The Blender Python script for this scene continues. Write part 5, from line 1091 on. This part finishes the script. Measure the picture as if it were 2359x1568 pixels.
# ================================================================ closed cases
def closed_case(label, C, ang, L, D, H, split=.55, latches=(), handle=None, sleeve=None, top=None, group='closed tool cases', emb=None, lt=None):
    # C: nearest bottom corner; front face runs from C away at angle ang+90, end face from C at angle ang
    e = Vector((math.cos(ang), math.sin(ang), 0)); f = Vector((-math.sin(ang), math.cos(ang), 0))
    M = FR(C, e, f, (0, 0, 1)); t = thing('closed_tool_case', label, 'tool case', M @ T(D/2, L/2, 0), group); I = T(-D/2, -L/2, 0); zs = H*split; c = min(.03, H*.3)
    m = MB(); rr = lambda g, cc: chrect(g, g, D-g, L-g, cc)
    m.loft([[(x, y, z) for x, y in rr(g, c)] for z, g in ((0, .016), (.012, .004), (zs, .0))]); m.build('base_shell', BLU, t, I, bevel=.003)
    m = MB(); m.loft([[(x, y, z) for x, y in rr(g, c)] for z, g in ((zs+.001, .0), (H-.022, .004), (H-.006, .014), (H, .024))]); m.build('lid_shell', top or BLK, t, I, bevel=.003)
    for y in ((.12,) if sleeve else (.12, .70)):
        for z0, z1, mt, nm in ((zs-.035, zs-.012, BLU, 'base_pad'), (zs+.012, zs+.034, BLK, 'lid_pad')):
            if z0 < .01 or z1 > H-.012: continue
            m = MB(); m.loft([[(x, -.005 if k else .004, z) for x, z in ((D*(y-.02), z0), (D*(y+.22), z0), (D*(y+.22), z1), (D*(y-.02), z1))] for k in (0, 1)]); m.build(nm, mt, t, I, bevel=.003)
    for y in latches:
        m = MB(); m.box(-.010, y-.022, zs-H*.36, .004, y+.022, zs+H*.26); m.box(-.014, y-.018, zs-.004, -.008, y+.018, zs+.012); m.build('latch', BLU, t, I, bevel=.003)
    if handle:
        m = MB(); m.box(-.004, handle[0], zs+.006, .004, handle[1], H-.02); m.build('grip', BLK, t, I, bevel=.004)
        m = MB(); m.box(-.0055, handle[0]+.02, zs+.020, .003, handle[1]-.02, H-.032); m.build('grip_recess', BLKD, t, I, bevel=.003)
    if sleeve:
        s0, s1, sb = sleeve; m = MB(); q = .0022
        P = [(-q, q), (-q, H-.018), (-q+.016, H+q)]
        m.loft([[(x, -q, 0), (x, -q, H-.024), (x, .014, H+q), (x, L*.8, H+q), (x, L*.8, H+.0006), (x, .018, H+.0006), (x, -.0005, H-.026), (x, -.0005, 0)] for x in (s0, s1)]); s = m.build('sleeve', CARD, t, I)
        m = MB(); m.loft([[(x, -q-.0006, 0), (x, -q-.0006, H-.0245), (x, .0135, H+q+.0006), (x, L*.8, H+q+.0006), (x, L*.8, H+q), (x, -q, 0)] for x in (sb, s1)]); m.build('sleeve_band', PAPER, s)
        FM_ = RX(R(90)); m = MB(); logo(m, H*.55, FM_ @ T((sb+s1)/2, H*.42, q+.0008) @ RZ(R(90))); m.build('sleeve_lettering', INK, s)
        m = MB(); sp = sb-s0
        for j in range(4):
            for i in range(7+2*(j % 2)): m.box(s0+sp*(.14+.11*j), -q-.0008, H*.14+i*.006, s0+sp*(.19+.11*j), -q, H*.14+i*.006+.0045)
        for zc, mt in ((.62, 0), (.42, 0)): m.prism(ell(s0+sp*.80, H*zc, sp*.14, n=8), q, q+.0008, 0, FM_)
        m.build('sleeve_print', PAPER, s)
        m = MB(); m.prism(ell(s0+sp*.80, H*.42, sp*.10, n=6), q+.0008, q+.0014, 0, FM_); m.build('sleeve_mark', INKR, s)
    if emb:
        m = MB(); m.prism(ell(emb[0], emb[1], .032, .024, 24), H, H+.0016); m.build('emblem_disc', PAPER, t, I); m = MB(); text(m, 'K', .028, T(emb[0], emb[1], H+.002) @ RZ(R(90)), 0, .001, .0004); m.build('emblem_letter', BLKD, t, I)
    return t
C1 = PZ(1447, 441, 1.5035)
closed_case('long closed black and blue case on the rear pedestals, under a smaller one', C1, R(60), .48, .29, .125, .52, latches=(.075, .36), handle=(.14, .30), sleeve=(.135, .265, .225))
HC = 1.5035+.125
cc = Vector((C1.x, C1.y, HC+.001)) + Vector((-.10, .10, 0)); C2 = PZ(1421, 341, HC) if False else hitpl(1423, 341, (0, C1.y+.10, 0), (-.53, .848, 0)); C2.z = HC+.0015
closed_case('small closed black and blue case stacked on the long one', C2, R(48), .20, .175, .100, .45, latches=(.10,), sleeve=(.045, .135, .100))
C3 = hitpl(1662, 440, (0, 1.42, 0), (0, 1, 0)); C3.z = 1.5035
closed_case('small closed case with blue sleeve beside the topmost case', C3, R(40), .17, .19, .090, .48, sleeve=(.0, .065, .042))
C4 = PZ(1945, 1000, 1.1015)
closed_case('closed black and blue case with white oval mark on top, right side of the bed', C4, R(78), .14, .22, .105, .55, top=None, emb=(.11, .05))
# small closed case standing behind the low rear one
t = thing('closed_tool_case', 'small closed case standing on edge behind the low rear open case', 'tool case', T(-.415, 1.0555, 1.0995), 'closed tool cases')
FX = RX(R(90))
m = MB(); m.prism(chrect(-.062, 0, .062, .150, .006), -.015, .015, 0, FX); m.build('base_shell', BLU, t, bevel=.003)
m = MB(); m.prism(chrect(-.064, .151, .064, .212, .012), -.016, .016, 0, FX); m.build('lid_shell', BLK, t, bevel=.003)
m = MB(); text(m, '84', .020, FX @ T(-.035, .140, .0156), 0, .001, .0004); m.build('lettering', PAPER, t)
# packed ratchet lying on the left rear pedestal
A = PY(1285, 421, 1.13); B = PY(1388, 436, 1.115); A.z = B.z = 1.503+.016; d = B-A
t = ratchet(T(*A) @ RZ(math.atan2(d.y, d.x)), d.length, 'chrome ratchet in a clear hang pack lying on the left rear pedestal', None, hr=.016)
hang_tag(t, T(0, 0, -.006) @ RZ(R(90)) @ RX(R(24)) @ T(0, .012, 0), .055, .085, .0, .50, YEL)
════
▶ [REQUIRED WORK] In the lines above, find each one with "from" and list it.

▶ [ANSWER TO THE PROBLEM]
The Blender Python script for this scene continues. Write part 5, from line 1091 on. This part finishes the script. Measure the picture as if it were 2359x1568 pixels.
    # C: nearest bottom corner; front face runs from C away at angle ang+90, end face from C at angle ang